My Life in and out of Mack

by Victoria Valenzuela

My life as a LATINA in a African American high school is not the easiest, but it’s not that bad. I grew up in the streets of San Bernardino  County, and I moved to Oakland, California when I was nine because my mom wanted a change for us. My older sister’s Dad used to beat her.

I started at McClymonds high school in West Oakland, where I am one of the two Latinas in the school .

Everyone thinks I am Mexican but I’m mixed: Puerto Rican , Sicilian and Mexican. Most of my life I grew up around mostly Mexican Americans, so starting here is a big change for me. I have a history class and they don’t talk about my culture at all, but mainly about African Americans like Malcolm X, Rosa Parks, Martin Luther King.

I started at La Raza Studies after school program at Fremont high school on the east side of Oakland in order to learn more about my culture.

I loved learning more about my history — how we worked for our freedom and the threats of deportation and hard labor — but I also got into many fights and had been jumped several times for being a Surena, dressed in blue in a rival area.
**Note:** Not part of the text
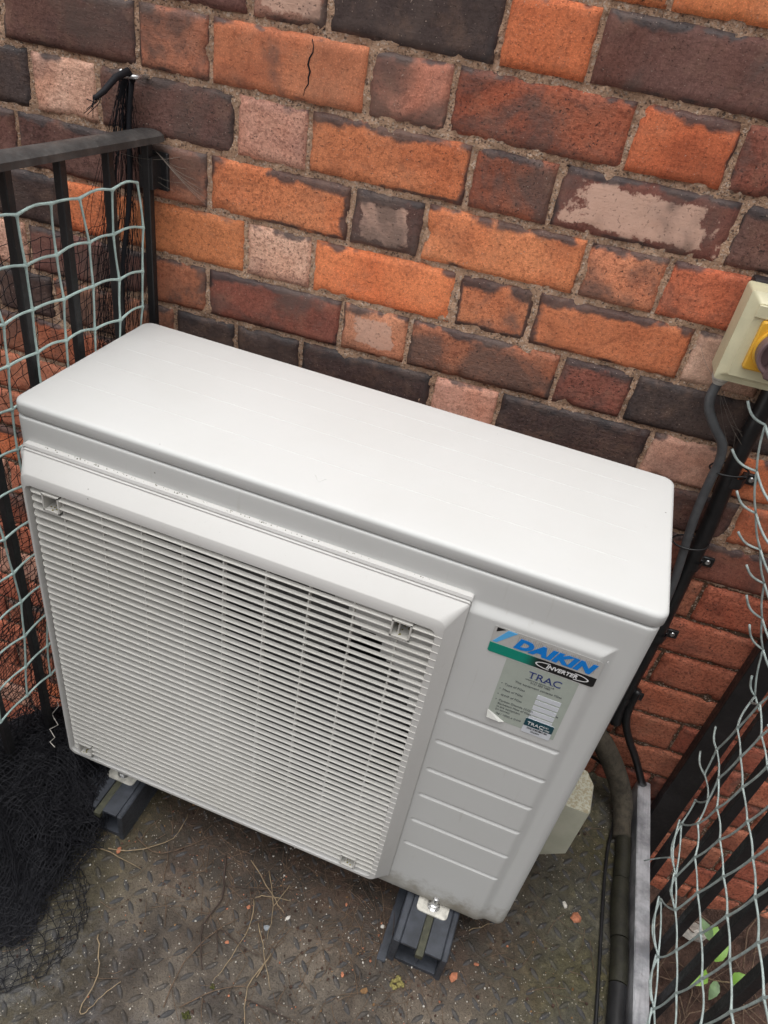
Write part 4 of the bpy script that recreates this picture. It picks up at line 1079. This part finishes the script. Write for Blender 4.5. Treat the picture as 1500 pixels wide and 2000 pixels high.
# ------------------------------------------------------------------ debris on the landing
TW = [[[0.094,-0.112],[0.157,-0.114],[0.22,-0.117]],[[0.15,-0.107],[0.194,-0.093],[0.239,-0.047],[0.24,0.003]],[[0.118,-0.181],[0.122,-0.127],[0.133,-0.115]],[[0.18,-0.071],[0.236,-0.081],[0.306,-0.009]],[[0.218,-0.232],[0.241,-0.261],[0.256,-0.288],[0.256,-0.322],[0.262,-0.333],[0.268,-0.329],[0.277,-0.302],[0.291,-0.277]],[[0.389,-0.274],[0.428,-0.233],[0.483,-0.203]],[[0.484,-0.155],[0.472,-0.21],[0.49,-0.255]],[[0.369,-0.282],[0.364,-0.217],[0.387,-0.154],[0.411,-0.125]],[[0.416,-0.249],[0.431,-0.279]],[[0.339,-0.04],[0.369,-0.104],[0.363,-0.157],[0.395,-0.216]],[[0.362,-0.085],[0.425,-0.067],[0.483,-0.041]],[[0.385,-0.028],[0.441,-0.066],[0.475,-0.087]],[[0.421,-0.034],[0.454,-0.083],[0.468,-0.134]],[[0.42,-0.084],[0.436,-0.074],[0.478,-0.065]],[[0.465,-0.041],[0.456,-0.082]],[[0.444,-0.119],[0.486,-0.173],[0.506,-0.199]],[[0.393,-0.151],[0.436,-0.161],[0.47,-0.163]],[[0.387,-0.154],[0.406,-0.187]],[[0.469,-0.225],[0.518,-0.224],[0.554,-0.227]],[[0.42,-0.086],[0.433,-0.131],[0.425,-0.195],[0.419,-0.223]],[[0.779,0.011],[0.814,0.037]],[[0.61,0.026],[0.635,-0.024],[0.649,-0.079]],[[0.644,0.006],[0.659,-0.05]],[[0.494,-0.225],[0.546,-0.225]],[[0.713,-0.088],[0.749,-0.104]],[[0.477,-0.192],[0.485,-0.153]]]
TL = ['straight pale straw beside the edge of the netting heap', 'long bent pale straw in front of the left rubber foot', 'short pale straw pointing into the netting heap', 'kinked brown twig right of the left rubber foot', 'hooked twig with pale end near the bottom left of the floor',
      'long curved twig with a white tip near the bottom edge', 'pale forked twig reaching the bottom edge of the floor', 'long thin brown twig curving away from the bottom edge', 'short brown twig at the bottom edge below the moss', 'thick dark crooked twig lying towards the camera',
      'dark straight twig crossing the litter clump below the grille', 'tan stem slanting through the straw clump', 'tan stem lying towards the camera in the straw clump', 'bent pale straw across the straw clump', 'short pale straw at the right of the straw clump',
      'long dark stem running down from the straw clump', 'fine brown stem running right from the dark crooked twig', 'short brown stem hanging off the dark crooked twig', 'thin dark twig at the bottom edge in mid floor', 'bent pale stem curving from the straw clump to the moss',
      'short straw by the right end of the unit', 'thin brown stem left of the right rubber foot', 'dark stem touching the right rubber foot', 'straight dark twig at the bottom edge right of centre', 'fine twig in front of the right rubber foot', 'pale stub of straw near the bottom centre']
for q, (P, lab) in enumerate(zip(TW, TL)):
    m = TWIGP if ('pale' in lab or 'straw' in lab) else (TWIGD if 'dark' in lab else TWIG)
    r_ = .0018 if 'thick' in lab else (.0011 if q < 8 else .0009)
    pts = smooth([(p[0], p[1], FZ + .0045 + .002 * (i % 2)) for i, p in enumerate(P)], 4)
    pts = [p + Vector((rnd.uniform(-1, 1) * .0012, rnd.uniform(-1, 1) * .0012, rnd.uniform(0, .001))) for p in pts]
    n_ = len(pts); b = MB(); b.tube(pts, [r_ * (1.0 - .5 * i / n_) for i in range(n_)], 6)
    tag(b.build('twig', m, None, True), lab, 'twig', 'twigs littering the landing')
b = MB()
for i in range(420):
    x_ = rnd.gauss(.50, .17); y_ = rnd.gauss(-.06, .09)
    if i > 300: x_, y_ = rnd.uniform(.1, 1.0), rnd.uniform(-.4, .3)
    if not (.03 < x_ < 1.0 and y_ < .3): continue
    a = rnd.uniform(0, math.pi); l_ = rnd.uniform(.008, .035)
    c_ = rnd.uniform(-.25, .25)
    b.tube([(x_ + math.cos(a + c_ * t_) * l_ * t_, y_ + math.sin(a + c_ * t_) * l_ * t_, FZ + .0030 + .001 * abs(t_)) for t_ in (-1, 0, 1)], rnd.uniform(.0003, .0006), 4)
tag(b.build('needle_litter', TWIG, None), 'dry needles and stem scraps scattered over the landing', 'litter', kind='stuff')
def pebble(mb, x_, y_, z_, s, flatn=.5, n=1, ang=None):
    bm = bmesh.new(); bmesh.ops.create_icosphere(bm, subdivisions=n, radius=1)
    for v in bm.verts: v.co *= rnd.uniform(.65, 1.15)
    M = Matrix.Translation((x_, y_, z_ + s * flatn * .6)) @ Matrix.Rotation(rnd.uniform(0, 6.3) if ang is None else ang, 4, 'Z') @ Matrix.Diagonal((s, s * rnd.uniform(.55, .9), s * flatn, 1)); mb.bm(bm, M)
CH = [(.772, -.071, .011, CHIP, 'pale pink brick chip just right of the right rubber foot'), (.804, -.036, .006, CHIP, 'small orange brick chip right of the right rubber foot'), (.602, -.136, .0058, CHIP, 'orange brick crumb left of the yellow lichen'),
      (.643, -.145, .0075, CHIPB, 'square tan chip below the right rubber foot'), (.954, .107, .0125, CHIP, 'largest orange brick chip, on the plate right of the unit'), (.932, .123, .007, CHIPW, 'pinkish white chip beside the largest orange chip'),
      (.167, -.104, .008, CHIP, 'orange fragment under the long pale straw'), (.417, -.101, .005, CHIP, 'red brick crumb in the straw clump'), (.410, -.164, .0045, CHIP, 'orange brick crumb near the dark crooked twig'),
      (.459, -.119, .0065, CHIPG, 'round grey pebble below the straw clump'), (.485, -.091, .0062, CHIPW, 'white chip right of the straw clump'), (.639, -.041, .005, CHIPW, 'white chip left of the right rubber foot'), (.568, -.032, .0035, CHIP, 'tiny red chip between the straw clump and right foot')]
for (x_, y_, s, m, lab) in CH:
    b = MB(); pebble(b, x_, y_, FZ + .002, s, .4, 1); tag(b.build('brick_chip' if m in (CHIP, CHIPB) else 'stone_chip', m), lab, 'chip', 'chips of brick and stone on the landing')
for (x_, y_, s, m, lab) in ((.688, -.114, .013, MOSSY, 'yellow lichen clump in front of the right rubber foot'), (.422, -.229, .006, MOSS, 'green moss ball near the bottom edge'), (.404, -.277, .008, MOSS, 'green moss ball at the bottom edge')):
    b = MB()
    for i in range(14): pebble(b, x_ + rnd.gauss(0, s * .35), y_ + rnd.gauss(0, s * .28), FZ + .001, s * .38, .7, 1)
    tag(b.build('moss_clump', m, None, True), lab, 'moss', 'moss and lichen clumps')
for (m, n_, smin, smax) in ((CHIPW, 420, .0006, .0017), (CHIP, 160, .0006, .0020), (CHIPB, 160, .0006, .0022), (SOIL, 900, .0008, .0030)):
    b = MB()
    for i in range(n_):
        x_, y_ = (rnd.gauss(.58, .22), rnd.gauss(-.05, .10)) if rnd.random() < .6 else (rnd.uniform(.05, 1.0), rnd.uniform(-.42, .34))
        if not (.0 < x_ < 1.0 and y_ < .38): continue
        bm = bmesh.new(); bmesh.ops.create_cube(bm, size=1); s = smin + (smax - smin) * rnd.random() ** 2.5
        for v in bm.verts: v.co *= rnd.uniform(.6, 1.2)
        b.bm(bm, Matrix.Translation((x_, y_, FZ + .0022)) @ Matrix.Rotation(rnd.uniform(0, 6), 4, (rnd.random(), rnd.random(), 1)) @ Matrix.Scale(s * 1.5, 4))
    nm = {CHIPW: 'white_grit', CHIP: 'orange_grit', CHIPB: 'tan_grit', SOIL: 'soil_crumbs'}[m]
    tag(b.build(nm, m, None), nm.replace('_', ' ') + ' sprinkled over the landing floor', 'grit', kind='stuff')

# ------------------------------------------------------------------ below the right railing: rubble bank, dry stems, weed
nx, ny = 70, 90
X, Y = np.meshgrid(np.linspace(1.06, 2.0, nx), np.linspace(-.75, .52, ny), indexing='ij'); q = np.stack([X, Y, X * 0], -1)
Z = -.50 + .10 * np.clip((Y - .1) / .35, -.6, 1) + fbm(q * 9, 200, 4) * .05 + fbm(q * 40, 210, 3) * .012
V = np.stack([X, Y, Z], -1).reshape(-1, 3); idx = np.arange(len(V)).reshape(nx, ny)
F = np.stack([idx[:-1, :-1], idx[1:, :-1], idx[1:, 1:], idx[:-1, 1:]], -1).reshape(-1, 4)
me = fast_mesh('soil_bank', V, F); me.materials.append(SOIL); tag(link(bpy.data.objects.new('soil_bank', me)), kind='structure')
b = MB()
for i in range(170):
    x_, y_ = rnd.uniform(1.09, 1.65), rnd.uniform(-.35, .40); a = rnd.gauss(.9, .6); l_ = rnd.uniform(.03, .14); z_ = -.46 + .1 * max(-.6, min(1, (y_ - .1) / .35)) + rnd.uniform(0, .05)
    k_ = rnd.uniform(-.5, .5); b.tube([(x_ + l_ * t_ * math.cos(a + k_ * t_), y_ + l_ * t_ * math.sin(a + k_ * t_), z_ + .03 * math.sin(t_ * 2 + i)) for t_ in (-1, -.4, .2, .7, 1)], rnd.uniform(.0006, .0016), 5, False)
tag(b.build('dry_stems', TWIG, None, True), 'tangle of dry brown stems below the right railing', 'dead stems', kind='stuff')
for (x_, y_, s, m, lab, nm) in ((1.285, .36, .035, CHIPW, 'pale broken stone behind the right railing', 'broken_stone'), (1.40, .17, .055, CHIP, 'half buried red brick below the right railing', 'broken_brick'), (1.26, .05, .03, CHIP, 'small red rubble lump near the wire mesh', 'broken_brick')):
    b = MB(); pebble(b, x_, y_, -.47 + .1 * max(-.6, min(1, (y_ - .1) / .35)), s, .6, 2, .4); tag(b.build(nm, m), lab, 'rubble')
def mk_leaf():
    M = Mat('weed_leaf', .45); n = M.noise(30, 4); c = M.mix(n, (.11, .24, .025), (.23, .42, .06))
    return M.set(col=c, nrm=M.bump(M.noise(140, 3), .3, .002))
LEAF = mk_leaf(); LEAFD = plain('weed_leaf_pale', (.12, .20, .08), .5, 0, .3, 40, .3)
wd = thing('weed', 'bright green leafy weed growing below the wire mesh on the right', 'plant', (1.29, .275, -.42))
b = MB(); b.tube(smooth([(0, 0, -.06), (.008, -.005, .02), (.004, 0, .08), (-.015, .02, .14)]), .002, 6); b.tube(smooth([(.006, -.004, .03), (.03, -.015, .06), (.05, -.02, .085)]), .0015, 6); b.build('stem', TWIGP, wd, True)
def leaf(base, tip, wid, m, nrm=(0, -.4, 1)):
    base, tip = Vector(base), Vector(tip); d = tip - base; L = d.length; s = d.cross(Vector(nrm)).normalized(); u = s.cross(d).normalized(); b = MB(); n_ = 8
    for i in range(n_ + 1):
        t_ = i / n_; w_ = wid * math.sin(math.pi * t_ ** .75) ** .9 * (1 + .08 * (i % 2)); c_ = base + d * t_ + u * (.10 * L * math.sin(math.pi * t_))
        b.v += [tuple(c_ - s * w_ + u * w_ * .25), tuple(c_), tuple(c_ + s * w_ + u * w_ * .25)]
    for i in range(n_):
        a = i * 3; b.f += [(a, a + 1, a + 4, a + 3), (a + 1, a + 2, a + 5, a + 4)]
    b.build('leaf', m, wd, True)
for (bs, tp, wv, m) in (((.0, -.002, .07), (-.035, -.050, .060), .020, LEAF), ((.004, 0, .08), (-.02, .005, .115), .016, LEAFD), ((-.012, .018, .13), (-.004, .045, .15), .015, LEAF), ((-.012, .018, .135), (-.045, .045, .16), .010, LEAFD),
                       ((.05, -.02, .085), (.075, -.005, .105), .014, LEAF), ((.05, -.02, .085), (.07, -.05, .075), .012, LEAFD), ((.03, -.015, .06), (.02, -.05, .04), .010, LEAFD), ((0, .0, .10), (.03, .03, .125), .012, LEAF)): leaf(bs, tp, wv, m)

# ------------------------------------------------------------------ cobwebs
def web(name, lab, strands):
    b = MB()
    for (a, c) in strands:
        a, c = Vector(a), Vector(c); b.tube([a + (c - a) * t_ + Vector((0, 0, -.006 * math.sin(math.pi * t_))) for t_ in (0, .25, .5, .75, 1)], .00022, 3, False)
    tag(b.build(name, WEB), lab, 'cobweb')
web('cobweb', 'fine grey cobweb strands below the isolator box', [(wpt(.80, .012, .865), wpt(.836, .04, .83)), (wpt(.836, .04, .828), wpt(.905, .03, .745)), (wpt(.838, .04, .828), wpt(.895, .028, .73)), (wpt(.84, .04, .826), wpt(.925, .02, .735)), (wpt(.88, .03, .77), wpt(.93, .01, .76)), (wpt(.89, .03, .76), wpt(.912, .02, .71))])
web('cobweb', 'grey cobweb strands round the left handrail bracket', [(wpt(.0, .02, .955), wpt(.04 + .012 * i, .002, .935 - .012 * i)) for i in range(6)] + [((-.03, .30, .95), wpt(.03, .004, .95)), ((-.02, .32, .94), wpt(.02, .002, .90)), ((-.016, .33, .93), wpt(.035, .002, .915))])
print('bricks', nb)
In a sense, coming to Mack has taken me out of the gang scene that divides Latinos in Oakland.

They told my mom that I brought gang affiliation to the school. They told us that it’s not tolerated here and they threatened me with possible expulsion.

Affiliation is different than membership. To become a member, a girl has two choices: they can get passed around until they are done with them , or they can get jumped in by the leaders of the gang through a fight.

I started with the Surenos because my parents were both gang members. My mom raised herself and used to fight a lot. She is my role model, my inspiration because of  her struggles and kindness to others. My Dad is in prison in Tehachapi for armed robbery and drug dealing.

My Mom doesn’t approve of my “blue” and took away my Cortez (Nike shoes that represent the hood I’m from), my blue belt, my blue rosary, my blue rag, grey and white dickies. She even took the blue laces off my black Converse.